-- Problem statement --
From the entries below, reproduce exactly the lines from the one with "by 1200 pixels." through the one with "scene.camera = cam", both included, without images.

-- Input material --
◆ ◆ ◆ ◆ ◆ ◆ ◆

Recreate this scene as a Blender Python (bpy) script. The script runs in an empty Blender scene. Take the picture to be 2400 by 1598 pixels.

◆ ◆ ◆ ◆ ◆ ◆ ◆

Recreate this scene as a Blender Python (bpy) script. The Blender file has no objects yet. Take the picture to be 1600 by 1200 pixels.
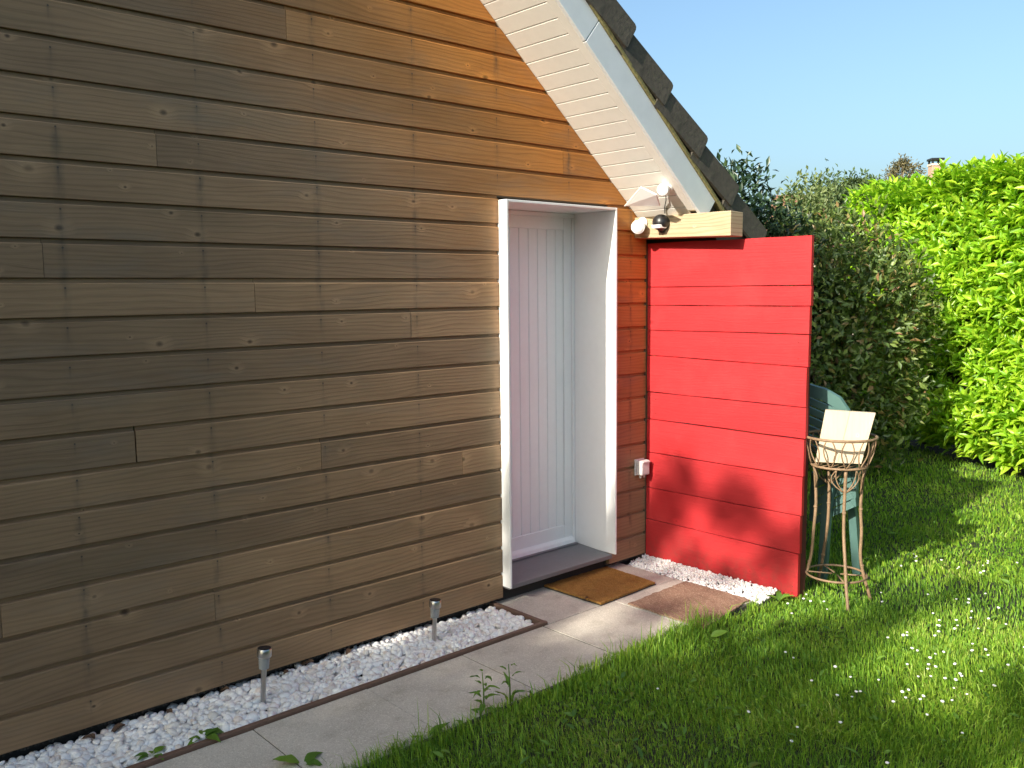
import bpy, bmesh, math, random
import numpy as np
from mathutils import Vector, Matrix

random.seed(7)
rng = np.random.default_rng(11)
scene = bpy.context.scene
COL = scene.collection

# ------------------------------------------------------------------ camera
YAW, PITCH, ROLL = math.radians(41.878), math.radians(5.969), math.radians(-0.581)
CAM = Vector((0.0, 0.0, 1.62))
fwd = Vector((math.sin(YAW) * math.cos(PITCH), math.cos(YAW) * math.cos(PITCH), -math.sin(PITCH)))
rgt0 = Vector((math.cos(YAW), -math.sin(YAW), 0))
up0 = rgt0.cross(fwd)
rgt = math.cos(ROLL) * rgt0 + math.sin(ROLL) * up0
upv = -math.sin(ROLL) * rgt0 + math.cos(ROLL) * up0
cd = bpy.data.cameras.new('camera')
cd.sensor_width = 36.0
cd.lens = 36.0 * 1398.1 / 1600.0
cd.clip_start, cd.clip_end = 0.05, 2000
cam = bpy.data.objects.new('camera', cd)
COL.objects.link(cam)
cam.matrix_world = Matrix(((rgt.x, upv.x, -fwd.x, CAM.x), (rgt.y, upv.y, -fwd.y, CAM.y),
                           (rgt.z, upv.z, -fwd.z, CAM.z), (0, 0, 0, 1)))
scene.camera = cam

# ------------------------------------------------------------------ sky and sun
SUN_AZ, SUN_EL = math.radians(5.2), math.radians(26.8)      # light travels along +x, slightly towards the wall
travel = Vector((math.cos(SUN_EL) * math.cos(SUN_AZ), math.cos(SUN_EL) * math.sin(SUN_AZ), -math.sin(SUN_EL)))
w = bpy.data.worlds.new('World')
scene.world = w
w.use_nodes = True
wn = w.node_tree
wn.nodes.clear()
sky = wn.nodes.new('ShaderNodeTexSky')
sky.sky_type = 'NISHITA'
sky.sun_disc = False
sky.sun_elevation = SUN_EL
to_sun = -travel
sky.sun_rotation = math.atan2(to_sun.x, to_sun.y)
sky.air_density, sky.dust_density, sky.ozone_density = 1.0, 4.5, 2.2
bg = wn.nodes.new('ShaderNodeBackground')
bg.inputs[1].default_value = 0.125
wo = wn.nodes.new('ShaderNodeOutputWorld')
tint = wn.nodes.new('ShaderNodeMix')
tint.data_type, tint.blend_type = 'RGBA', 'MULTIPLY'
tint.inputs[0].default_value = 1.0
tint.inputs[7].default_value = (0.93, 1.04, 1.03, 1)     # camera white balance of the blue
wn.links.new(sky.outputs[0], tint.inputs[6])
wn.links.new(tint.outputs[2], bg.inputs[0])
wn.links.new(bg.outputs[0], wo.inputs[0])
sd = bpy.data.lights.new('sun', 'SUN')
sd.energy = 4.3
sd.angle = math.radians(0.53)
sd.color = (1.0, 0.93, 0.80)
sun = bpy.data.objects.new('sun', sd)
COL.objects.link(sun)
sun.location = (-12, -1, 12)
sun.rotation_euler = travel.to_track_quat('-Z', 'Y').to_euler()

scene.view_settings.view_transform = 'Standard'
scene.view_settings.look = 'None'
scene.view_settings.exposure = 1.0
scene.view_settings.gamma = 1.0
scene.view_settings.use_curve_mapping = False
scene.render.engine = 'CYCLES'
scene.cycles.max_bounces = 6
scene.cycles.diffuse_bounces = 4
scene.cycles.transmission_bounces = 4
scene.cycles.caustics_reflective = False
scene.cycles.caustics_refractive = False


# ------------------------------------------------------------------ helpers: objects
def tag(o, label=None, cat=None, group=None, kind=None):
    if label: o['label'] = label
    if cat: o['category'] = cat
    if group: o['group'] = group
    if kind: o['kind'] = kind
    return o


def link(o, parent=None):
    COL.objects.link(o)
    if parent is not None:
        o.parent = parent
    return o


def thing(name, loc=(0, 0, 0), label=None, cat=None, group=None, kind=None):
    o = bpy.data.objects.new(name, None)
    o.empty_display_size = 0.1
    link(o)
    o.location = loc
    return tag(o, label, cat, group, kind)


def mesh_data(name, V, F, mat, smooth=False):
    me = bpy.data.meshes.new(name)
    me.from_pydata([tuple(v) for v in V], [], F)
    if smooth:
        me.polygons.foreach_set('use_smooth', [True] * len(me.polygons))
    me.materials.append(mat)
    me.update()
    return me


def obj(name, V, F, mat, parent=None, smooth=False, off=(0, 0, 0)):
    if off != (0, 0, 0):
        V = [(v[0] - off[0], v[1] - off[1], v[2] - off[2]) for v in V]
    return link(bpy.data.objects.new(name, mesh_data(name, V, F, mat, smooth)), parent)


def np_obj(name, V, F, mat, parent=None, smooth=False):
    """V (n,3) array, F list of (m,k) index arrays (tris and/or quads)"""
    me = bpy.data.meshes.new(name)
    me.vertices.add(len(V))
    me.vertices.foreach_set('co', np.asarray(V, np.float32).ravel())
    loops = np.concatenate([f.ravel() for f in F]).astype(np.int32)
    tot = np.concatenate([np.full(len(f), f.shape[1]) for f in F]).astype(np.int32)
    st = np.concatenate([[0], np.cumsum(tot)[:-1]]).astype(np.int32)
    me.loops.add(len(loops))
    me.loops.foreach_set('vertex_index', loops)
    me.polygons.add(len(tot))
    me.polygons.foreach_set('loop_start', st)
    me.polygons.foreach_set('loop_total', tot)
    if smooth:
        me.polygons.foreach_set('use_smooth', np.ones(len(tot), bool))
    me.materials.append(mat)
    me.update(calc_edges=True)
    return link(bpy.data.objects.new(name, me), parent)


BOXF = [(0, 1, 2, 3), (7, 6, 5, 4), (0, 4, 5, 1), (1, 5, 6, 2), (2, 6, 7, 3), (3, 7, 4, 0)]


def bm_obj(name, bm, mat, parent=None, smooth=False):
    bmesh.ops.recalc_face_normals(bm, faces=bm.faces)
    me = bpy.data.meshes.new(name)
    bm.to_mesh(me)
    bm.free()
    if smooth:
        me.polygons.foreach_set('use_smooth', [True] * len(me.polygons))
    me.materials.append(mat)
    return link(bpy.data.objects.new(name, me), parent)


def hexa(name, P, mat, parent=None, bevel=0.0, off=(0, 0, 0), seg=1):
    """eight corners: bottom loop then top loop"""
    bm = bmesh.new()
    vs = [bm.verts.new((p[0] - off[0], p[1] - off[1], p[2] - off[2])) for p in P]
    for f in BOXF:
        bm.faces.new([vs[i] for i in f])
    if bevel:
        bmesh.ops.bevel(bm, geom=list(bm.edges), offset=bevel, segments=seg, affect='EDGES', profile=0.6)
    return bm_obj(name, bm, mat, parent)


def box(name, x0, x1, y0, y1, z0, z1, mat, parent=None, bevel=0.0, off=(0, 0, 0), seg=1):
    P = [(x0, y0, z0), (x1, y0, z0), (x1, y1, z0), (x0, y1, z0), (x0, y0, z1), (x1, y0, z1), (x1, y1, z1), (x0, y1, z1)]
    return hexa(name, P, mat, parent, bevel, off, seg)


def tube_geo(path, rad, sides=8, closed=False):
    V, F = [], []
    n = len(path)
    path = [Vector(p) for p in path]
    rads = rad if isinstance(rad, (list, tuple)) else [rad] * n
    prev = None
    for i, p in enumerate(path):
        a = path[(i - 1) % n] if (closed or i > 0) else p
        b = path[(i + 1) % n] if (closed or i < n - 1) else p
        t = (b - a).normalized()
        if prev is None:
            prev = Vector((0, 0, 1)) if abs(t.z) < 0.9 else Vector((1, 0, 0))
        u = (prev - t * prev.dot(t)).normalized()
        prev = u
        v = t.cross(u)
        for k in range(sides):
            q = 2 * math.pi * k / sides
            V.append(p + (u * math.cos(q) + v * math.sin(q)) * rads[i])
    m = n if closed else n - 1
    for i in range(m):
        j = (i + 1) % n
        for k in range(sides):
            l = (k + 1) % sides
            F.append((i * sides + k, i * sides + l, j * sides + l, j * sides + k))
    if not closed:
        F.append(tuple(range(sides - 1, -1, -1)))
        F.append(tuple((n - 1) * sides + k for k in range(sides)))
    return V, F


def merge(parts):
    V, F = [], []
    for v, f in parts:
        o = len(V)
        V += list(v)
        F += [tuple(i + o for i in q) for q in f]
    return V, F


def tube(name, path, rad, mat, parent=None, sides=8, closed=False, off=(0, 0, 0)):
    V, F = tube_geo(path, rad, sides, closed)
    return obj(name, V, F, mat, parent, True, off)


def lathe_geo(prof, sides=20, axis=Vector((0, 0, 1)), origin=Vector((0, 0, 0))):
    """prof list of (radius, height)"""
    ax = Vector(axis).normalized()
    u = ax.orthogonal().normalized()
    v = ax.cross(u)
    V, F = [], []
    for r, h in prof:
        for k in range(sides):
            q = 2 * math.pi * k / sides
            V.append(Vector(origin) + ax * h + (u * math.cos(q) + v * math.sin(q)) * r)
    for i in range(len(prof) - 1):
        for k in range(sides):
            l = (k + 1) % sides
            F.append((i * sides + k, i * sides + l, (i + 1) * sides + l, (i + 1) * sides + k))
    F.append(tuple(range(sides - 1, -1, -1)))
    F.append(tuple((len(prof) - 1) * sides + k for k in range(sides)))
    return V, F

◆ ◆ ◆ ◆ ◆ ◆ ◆

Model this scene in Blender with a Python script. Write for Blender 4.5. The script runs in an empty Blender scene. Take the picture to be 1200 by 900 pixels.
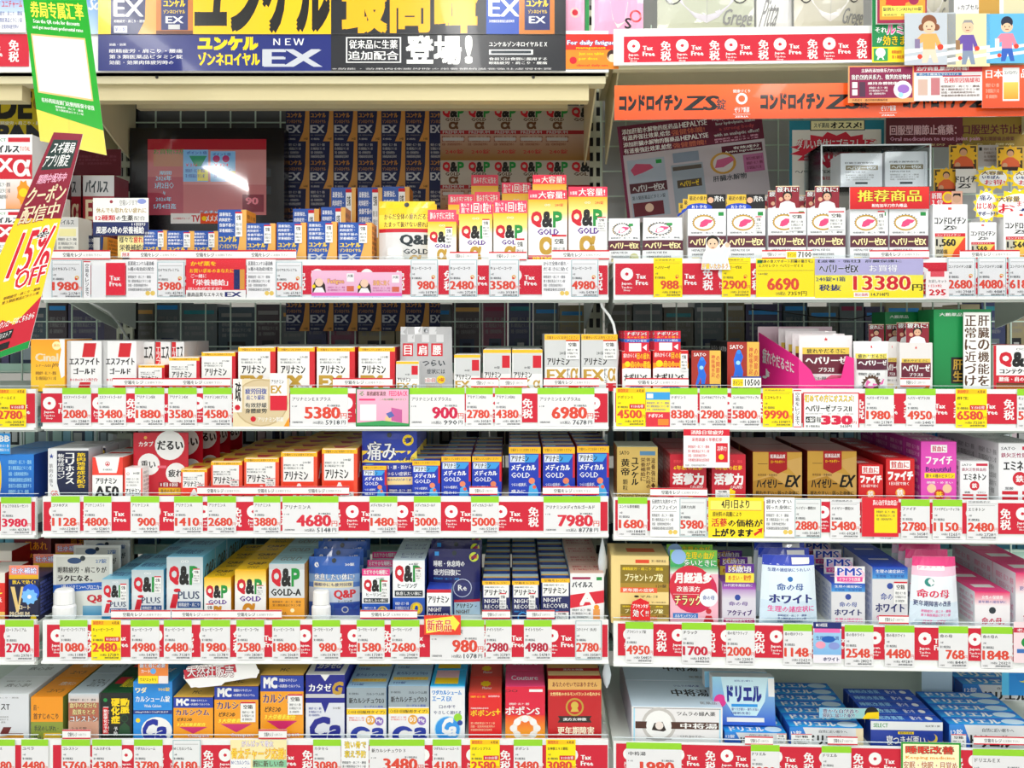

◆ ◆ ◆ ◆ ◆ ◆ ◆

-- Task output --
Recreate this scene as a Blender Python (bpy) script. The Blender file has no objects yet. Take the picture to be 1600 by 1200 pixels.
import bpy, bmesh, math, random
import numpy as np
from mathutils import Vector, Matrix

random.seed(7)
rng = np.random.default_rng(11)
scene = bpy.context.scene
COL = scene.collection

# ------------------------------------------------------------------ camera
YAW, PITCH, ROLL = math.radians(41.878), math.radians(5.969), math.radians(-0.581)
CAM = Vector((0.0, 0.0, 1.62))
fwd = Vector((math.sin(YAW) * math.cos(PITCH), math.cos(YAW) * math.cos(PITCH), -math.sin(PITCH)))
rgt0 = Vector((math.cos(YAW), -math.sin(YAW), 0))
up0 = rgt0.cross(fwd)
rgt = math.cos(ROLL) * rgt0 + math.sin(ROLL) * up0
upv = -math.sin(ROLL) * rgt0 + math.cos(ROLL) * up0
cd = bpy.data.cameras.new('camera')
cd.sensor_width = 36.0
cd.lens = 36.0 * 1398.1 / 1600.0
cd.clip_start, cd.clip_end = 0.05, 2000
cam = bpy.data.objects.new('camera', cd)
COL.objects.link(cam)
cam.matrix_world = Matrix(((rgt.x, upv.x, -fwd.x, CAM.x), (rgt.y, upv.y, -fwd.y, CAM.y),
                           (rgt.z, upv.z, -fwd.z, CAM.z), (0, 0, 0, 1)))
scene.camera = cam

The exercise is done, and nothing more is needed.